Более или менее понятно уже, что 1970—1990-е годы были временем для русской поэзии прекрасным, временем, во многих смыслах, расцвета. Но этот расцвет (до конца 1980-х — главным образом вне официальной печати) был сосредоточен в двух столицах. Поэты, которые в то время работали в провинциальных городах, оказывались в изоляции от этого процесса. Особенно — в «режимных» городах, таких, как Томск, в который практически не пускали иностранцев. Причем в изоляции не только от того, что делали их собратья в Ленинграде и в Москве, но и от значительной части классики, которая тоже распространялась в самиздате, до провинции доходившем редко.

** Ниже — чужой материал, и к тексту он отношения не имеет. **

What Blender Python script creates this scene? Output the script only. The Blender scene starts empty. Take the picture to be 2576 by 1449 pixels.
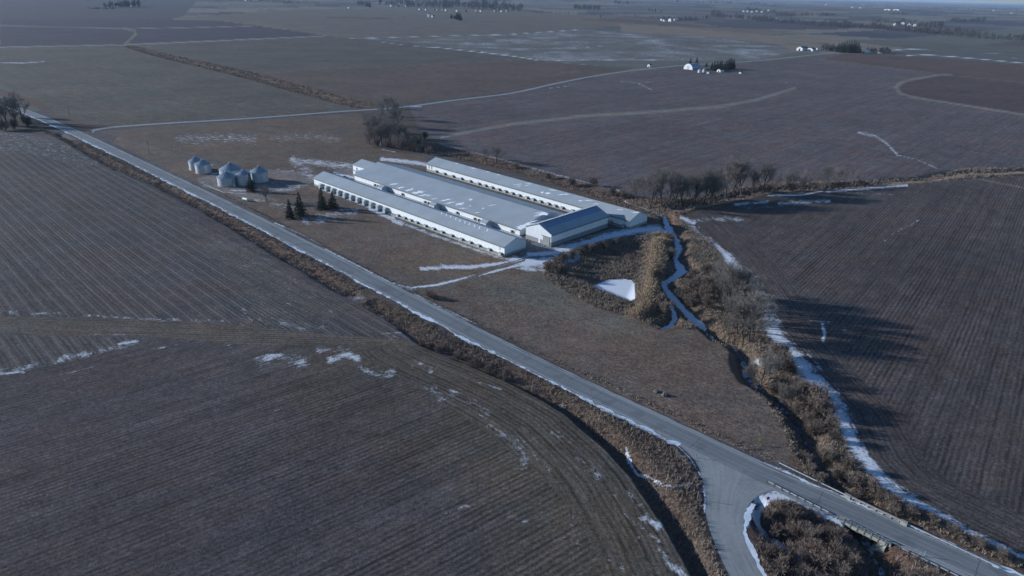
import bpy, math, random
import numpy as np
from mathutils import Vector

S = bpy.context.scene
COL = S.collection
random.seed(7); np.random.seed(7)
rad = math.radians

# ------------------------------------------------------------------ camera
CAM_H = 115.0; FPX = 1717.0; HORY = -25.0; ROLL = rad(1.4)
PIT = math.atan((724.5 - HORY) / FPX)
CP, SP, CR, SR = math.cos(PIT), math.sin(PIT), math.cos(ROLL), math.sin(ROLL)
cam_d = bpy.data.cameras.new('camera'); cam = bpy.data.objects.new('camera', cam_d); COL.objects.link(cam)
cam_d.sensor_width = 36.0; cam_d.lens = 36.0 * FPX / 2576.0
cam_d.clip_start = 1.0; cam_d.clip_end = 120000.0
right0 = Vector((1, 0, 0)); up0 = Vector((0, SP, CP)); fwd = Vector((0, CP, -SP))
rt = right0 * CR + up0 * SR; upv = up0 * CR - right0 * SR
from mathutils import Matrix
cam.matrix_world = Matrix(((rt.x, upv.x, -fwd.x, 0), (rt.y, upv.y, -fwd.y, 0), (rt.z, upv.z, -fwd.z, CAM_H), (0, 0, 0, 1)))
S.camera = cam

# ------------------------------------------------------------------ light
SUN_EL = rad(16.0); SHADOW_DIR = rad(-10.0)            # shadows run this way over the ground
w = bpy.data.worlds.new('World'); S.world = w; w.use_nodes = True
nt = w.node_tree; bg = nt.nodes['Background']
sky = nt.nodes.new('ShaderNodeTexSky'); sky.sky_type = 'NISHITA'; sky.sun_disc = False
sky.sun_elevation = SUN_EL
sdx, sdy = -math.cos(SHADOW_DIR), -math.sin(SHADOW_DIR)  # towards the sun
sky.sun_rotation = math.atan2(sdx, sdy); sky.air_density = 1.3; sky.dust_density = 0.1; sky.ozone_density = 2.0
tint = nt.nodes.new('ShaderNodeMix'); tint.data_type = 'RGBA'; tint.blend_type = 'MULTIPLY'; tint.inputs[0].default_value = 1.0
nt.links.new(sky.outputs[0], tint.inputs[6]); tint.inputs[7].default_value = (.60, .86, 1.26, 1)   # cold winter white balance
nt.links.new(tint.outputs[2], bg.inputs[0]); bg.inputs[1].default_value = 0.075
sd = bpy.data.lights.new('sun', 'SUN'); sd.energy = 4.1; sd.angle = rad(0.53); sd.color = (0.93, 0.965, 1.0)
so = bpy.data.objects.new('sun', sd); COL.objects.link(so)
so.rotation_euler = Vector((-sdx * math.cos(SUN_EL), -sdy * math.cos(SUN_EL), -math.sin(SUN_EL))).to_track_quat('-Z', 'Y').to_euler()
S.view_settings.view_transform = 'Standard'; S.view_settings.look = 'None'
S.view_settings.exposure = 0.36; S.view_settings.gamma = 1.0
S.render.engine = 'CYCLES'

# ------------------------------------------------------------------ ground homography (survey of the place)
def U(x, y, z=0.0):
    a = (np.asarray(x, float) - 1288) / FPX; b = (724.5 - np.asarray(y, float)) / FPX
    u = a * CR - b * SR; v = a * SR + b * CR
    t = (CAM_H - z) / (SP - v * CP)
    return np.stack([u * t, (CP + v * SP) * t], -1)
def PV(X, Y, Z=0.0):
    X = np.asarray(X, float); Y = np.asarray(Y, float); Z = np.asarray(Z, float)
    zc = Y * CP - (Z - CAM_H) * SP; yc = Y * SP + (Z - CAM_H) * CP
    u = X / zc; v = yc / zc
    return 1288 + FPX * (u * CR + v * SR), 724.5 - FPX * (-u * SR + v * CR)
def W(pts, z=0.0): return np.array([U(q[0], q[1], z) for q in pts])
def smooth(a, b, x):
    t = np.clip((x - a) / (b - a), 0, 1); return t * t * (3 - 2 * t)
def pip(poly, X, Y):
    poly = np.asarray(poly, float); ins = np.zeros(X.shape, bool)
    bb = (X >= poly[:, 0].min()) & (X <= poly[:, 0].max()) & (Y >= poly[:, 1].min()) & (Y <= poly[:, 1].max())
    idx = np.nonzero(bb)[0]
    if len(idx) == 0: return ins
    x = X[idx]; y = Y[idx]; r = np.zeros(len(idx), bool); j = len(poly) - 1
    for i in range(len(poly)):
        xi, yi = poly[i]; xj, yj = poly[j]
        if yi != yj:
            c = ((yi > y) != (yj > y)) & (x < (xj - xi) * (y - yi) / (yj - yi) + xi); r ^= c
        j = i
    ins[idx] = r; return ins
def pdist(line, X, Y, lim=60.0):
    """distance and signed side to a polyline, computed within lim of it"""
    line = np.asarray(line, float)
    D = np.full(X.shape, 1e9); A = np.zeros(X.shape); SG = np.zeros(X.shape)
    bb = (X >= line[:, 0].min() - lim) & (X <= line[:, 0].max() + lim) & (Y >= line[:, 1].min() - lim) & (Y <= line[:, 1].max() + lim)
    idx = np.nonzero(bb)[0]
    if len(idx) == 0: return D, A, SG
    x = X[idx]; y = Y[idx]; d = np.full(len(idx), 1e9); a = np.zeros(len(idx)); sg = np.zeros(len(idx)); acc = 0
    for k in range(len(line) - 1):
        p = line[k]; q = line[k + 1]; e = q - p; L = np.hypot(*e)
        if L < 1e-9: continue
        t = np.clip(((x - p[0]) * e[0] + (y - p[1]) * e[1]) / L ** 2, 0, 1)
        dx = x - p[0] - t * e[0]; dy = y - p[1] - t * e[1]; dd = np.hypot(dx, dy); m = dd < d
        d[m] = dd[m]; a[m] = acc + t[m] * L; sg[m] = (e[0] * (y[m] - p[1]) - e[1] * (x[m] - p[0])) / L; acc += L
    D[idx] = d; A[idx] = a; SG[idx] = sg; return D, A, SG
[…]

Еще хуже было с обратной связью. Будучи ровесником томского поэта Макса Батурина (1965—1997), я не знал ни его стихов, ни его имени. Причем, к сожалению, этот процесс не сразу наладился и в постсоветскую эпоху. Замечательная антология «Нестоличная Россия», составленная Дмитрием Кузьминым, вышла в 2001 году. Батурина уже четыре года не было в живых. Он принадлежал к тем поэтам, дебютировавшим в 1980-е, чей путь оказался недолог: рано ушедшие Михаил Лаптев, Андрей Туркин, Игорь Буренин, Сергей Дмитровский, рано замолчавший Дмитрий Закс, сперва замолчавший, а потом ушедший Евгений Хорват. Но, в отличие от большинства из перечисленных, он, кажется, толком и не успел прозвучать. Географический фактор тут важен. Сейчас межрегиональная связь облегчается существованием интернета, социальных сетей. Тогда было иначе. Чуть ли не единственной точкой, связывавшей разрозненные поэтические миры, был тогдашний «продвинутый» масскульт — а именно мир рок-групп (ленинградских и уральских), Батурину очень близкий (как подчеркивает в послесловии петербургский поэт Ольга Аникина, он воспринимал себя скорее как «рок-н-рольщика», чем как поэта, что вытекало из культурного окружения: так было естественнее и понятнее, и так было у многих; ценой этого в ряде случаев — недостаточная серьезность отношения к текстам как таковым и — порою — неготовность доводить их до последней внутренней точности).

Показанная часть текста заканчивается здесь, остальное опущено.